As the beis medrash continuously shifted from one temporary location to another, Rav Leizer Yudel provided even the single students with monthly stipends — as he had done in Europe — since the yeshivah was unable to provide proper accommodations for its growing student body. Yeshivah students across Israel knew that Rav Leizer Yudel had a “weakness” for bnei Torah and would somehow always find a way to support those in need, even beyond the walls of his own beis medrash.

Rav Leizer Yudel’s children figured prominently among the faculty, including Rav Chaim Shmuelevitz, his son-in-law, who had recently arrived from the United States; future rosh yeshivah Rav Beinish Finkel, who had spent the war years in Eretz Yisrael; and his youngest son, Rav Moshe Finkel. The latter would spend decades both fundraising and assisting behind the scenes, and passed away in 2004. Rav Moshe’s son was the popular maggid shiur Rav Elya Baruch Finkel.

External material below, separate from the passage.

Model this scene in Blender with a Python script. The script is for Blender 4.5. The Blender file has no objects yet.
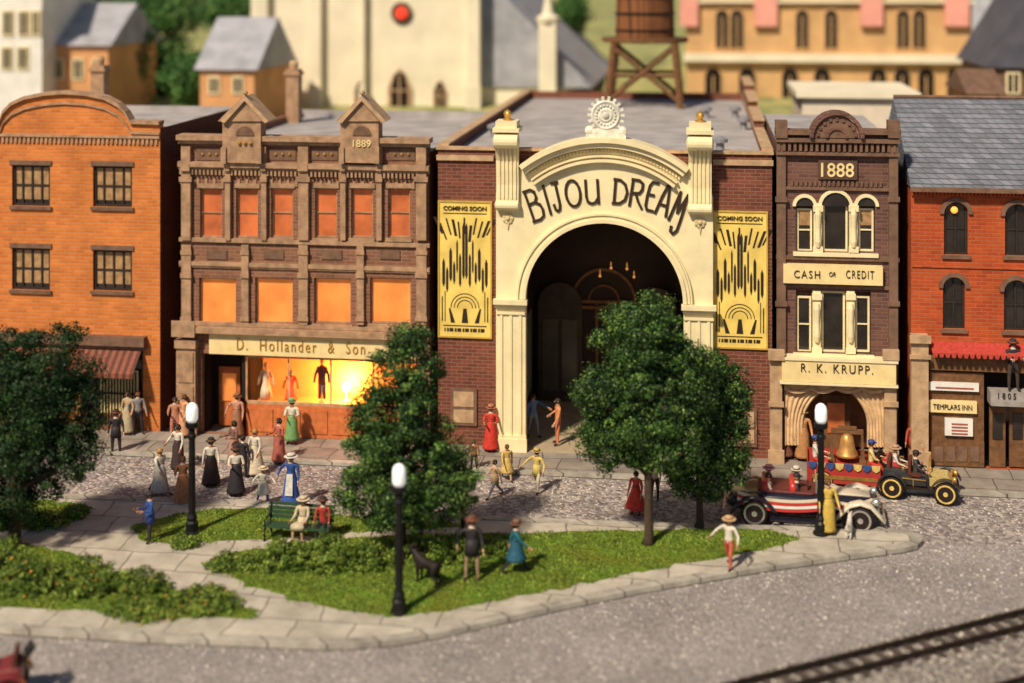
import bpy, bmesh, math, random
import numpy as np
from mathutils import Vector, Matrix
R=math.radians; PI=math.pi; cos=math.cos; sin=math.sin
S=bpy.context.scene; COL=S.collection
random.seed(7); np.random.seed(7)
HC=17.8; FPX=1400.0; YAW=R(7.65); FY=52.5; HY=-20.0
fw=Vector((-sin(YAW),cos(YAW),0)); rt=Vector((cos(YAW),sin(YAW),0)); up=Vector((0,0,1))
def ray(px,py): return fw+rt*((px-512)/FPX)+up*((HY-py)/FPX)
def G(px,py,z=0.0):
    d=ray(px,py); t=(z-HC)/d.z; return (d.x*t,d.y*t)
def W(px,py,Y=FY):
    d=ray(px,py); t=Y/d.y; return (d.x*t,HC+d.z*t)
def R4(a,b,c,d,Y=FY):
    xm=(a+c)/2; ym=(b+d)/2
    return W(a,ym,Y)[0],W(c,ym,Y)[0],W(xm,d,Y)[1],W(xm,b,Y)[1]
# ---------------- mesh builder
class MB:
    def __init__(s): s.v=[]; s.f=[]; s.m=[]; s.cur=0
    def add(s,vs,fs):
        b=len(s.v); s.v+= [tuple(v) for v in vs]
        for f in fs: s.f.append(tuple(b+i for i in f)); s.m.append(s.cur)
        return s
    def box(s,x0,x1,y0,y1,z0,z1):
        return s.add([(x0,y0,z0),(x1,y0,z0),(x1,y1,z0),(x0,y1,z0),(x0,y0,z1),(x1,y0,z1),(x1,y1,z1),(x0,y1,z1)],
              [(0,3,2,1),(4,5,6,7),(0,1,5,4),(1,2,6,5),(2,3,7,6),(3,0,4,7)])
    def quad(s,a,b,c,d): return s.add([a,b,c,d],[(0,1,2,3)])
    def prism(s,poly,y0,y1):
        n=len(poly)
        return s.add([(x,y0,z) for x,z in poly]+[(x,y1,z) for x,z in poly],
            [tuple(range(n)),tuple(range(2*n-1,n-1,-1))]+[(i,(i+1)%n,n+(i+1)%n,n+i) for i in range(n)])
    def prismx(s,poly,x0,x1):
        n=len(poly)
        return s.add([(x0,y,z) for y,z in poly]+[(x1,y,z) for y,z in poly],
            [tuple(range(n)),tuple(range(2*n-1,n-1,-1))]+[(i,(i+1)%n,n+(i+1)%n,n+i) for i in range(n)])
    def slab(s,poly,z0,z1):
        n=len(poly)
        return s.add([(x,y,z0) for x,y in poly]+[(x,y,z1) for x,y in poly],
            [tuple(range(n)),tuple(range(2*n-1,n-1,-1))]+[(i,(i+1)%n,n+(i+1)%n,n+i) for i in range(n)])
    def arc(s,cx,cz,r0,r1,a0,a1,y0,y1,n=24):
        o=[(cx+r1*cos(a0+(a1-a0)*i/n),cz+r1*sin(a0+(a1-a0)*i/n)) for i in range(n+1)]
        i_=[(cx+r0*cos(a0+(a1-a0)*i/n),cz+r0*sin(a0+(a1-a0)*i/n)) for i in range(n+1)]
        for k in range(n): s.prism([o[k],o[k+1],i_[k+1],i_[k]],y0,y1)
        return s
    def strip(s,pts,h,y0,y1):
        for (a,b) in zip(pts[:-1],pts[1:]): s.prism([a,b,(b[0],b[1]+h),(a[0],a[1]+h)],y0,y1)
        return s
    def tube(s,pts,rad,n=8):
        pts=[Vector(p) for p in pts]
        if not hasattr(rad,'__len__'): rad=[rad]*len(pts)
        vs=[];fs=[]
        for i,p in enumerate(pts):
            t=(pts[min(i+1,len(pts)-1)]-pts[max(i-1,0)]).normalized()
            a=Vector((0,0,1)) if abs(t.z)<.9 else Vector((1,0,0))
            u=t.cross(a).normalized(); w=t.cross(u)
            for k in range(n):
                q=2*PI*k/n; vs.append(p+(u*cos(q)+w*sin(q))*rad[i])
        for i in range(len(pts)-1):
            for k in range(n): fs.append((i*n+k,i*n+(k+1)%n,(i+1)*n+(k+1)%n,(i+1)*n+k))
        fs.append(tuple(range(n))[::-1]); L=(len(pts)-1)*n; fs.append(tuple(range(L,L+n)))
        return s.add(vs,fs)
    def lathe(s,prof,c=(0,0,0),n=16,axis='z',fold=0,sx=1,sy=1):
        vs=[];fs=[]
        for j,(r,z) in enumerate(prof):
            for k in range(n):
                q=2*PI*k/n; rr=r*(1+(fold*(j/len(prof)) if k%2 else 0))
                a,b=rr*cos(q)*sx,rr*sin(q)*sy
                v=(a,b,z) if axis=='z' else ((a,z,b) if axis=='y' else (z,a,b))
                vs.append((c[0]+v[0],c[1]+v[1],c[2]+v[2]))
        m=len(prof)
        for i in range(m-1):
            for k in range(n): fs.append((i*n+k,i*n+(k+1)%n,(i+1)*n+(k+1)%n,(i+1)*n+k))
        if prof[0][0]>1e-4: fs.append(tuple(range(n))[::-1])
        if prof[-1][0]>1e-4: fs.append(tuple(range((m-1)*n,m*n)))
        return s.add(vs,fs)
    def ball(s,c,r,n=10,sx=1,sy=1,sz=1):
        return s.lathe([(max(1e-5,r*sin(PI*i/(n//2+1))),-r*sz*cos(PI*i/(n//2+1))) for i in range(n//2+2)],c,n,'z',0,sx,sy)
    def loft(s,secs,n=14,ex=.55,dy=0):
        vs=[];fs=[]
        for (x,hw,z0,z1) in secs:
            for k in range(n):
                q=2*PI*k/n; c_,s_=cos(q),sin(q)
                vs.append((x,dy+hw*math.copysign(abs(c_)**ex,c_),(z0+z1)/2+(z1-z0)/2*math.copysign(abs(s_)**ex,s_)))
        m=len(secs)
        for i in range(m-1):
            for k in range(n): fs.append((i*n+k,i*n+(k+1)%n,(i+1)*n+(k+1)%n,(i+1)*n+k))
        fs.append(tuple(range(n))[::-1]); fs.append(tuple(range((m-1)*n,m*n)))
        return s.add(vs,fs)
    def mesh(s,me,M):
        return s.add([M@v.co for v in me.vertices],[tuple(p.vertices) for p in me.polygons])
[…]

The legendary mashgiach Rav Chatzkel Levenstein had also recently arrived, following his years at the helm of the yeshivah in its Shanghai exile and then a two-year stint as mashgiach at the Mirrer Yeshivah in Brooklyn. He’d remain as the mashgiach in Mir Yerushalayim, until acceding to the request of the Ponevezher Rav to assume the same position in Ponevezh in 1954, after the untimely passing of Rav Eliyahu Eliezer Dessler.

Yerushalmi Mirrers

Among the prestigious group of founding talmidim of Mir Yerushalayim were soon-to-be-renowned tzaddikim of Yerushalayim, rabbis, roshei yeshivah, and Torah leaders, including Rav Chaim Brim, Rav Nota Freund, Rav Mendel Atik, Rav Yudel Shapiro, Rav Moshe Shea Landau, Rav Yosef Salant and several others. The longtime baal korei of the yeshivah, Rav Yechiel Zilberberg, arrived from Torah V’yirah. Years later, Rav Nosson Tzvi Finkel would describe how welcome he felt among the “Yerushalmi Mirrers” who adopted him as one of their own.

The First of Many

Rounding off the list of rebbeim is Rav Zalman Rotberg, the son of the Luna Rav, Rav Tuvia Rotberg, who was a close student of the Chofetz Chaim. Rav Zalman studied in Grodno and Mir, before being forced to return to Grodno to avoid a draft notice. His relationship with Rav Shimon Shkop grew stronger, and he slept in Rav Shimon’s room.

Due to the military draft, Rav Zalman immigrated to Eretz Yisrael along with his close friend Rav Shmuel Rozovsky, future rosh yeshivah of Ponevezh. In 1946, Rav Zalman was invited to serve as the first maggid shiur in the newly established Mir in Yerushalayim. He remained there through the mid-1950s before departing to found his own yeshivah in Bnei Brak, named Beis Meir in memory of his father in-law, Rav Meir Karelitz.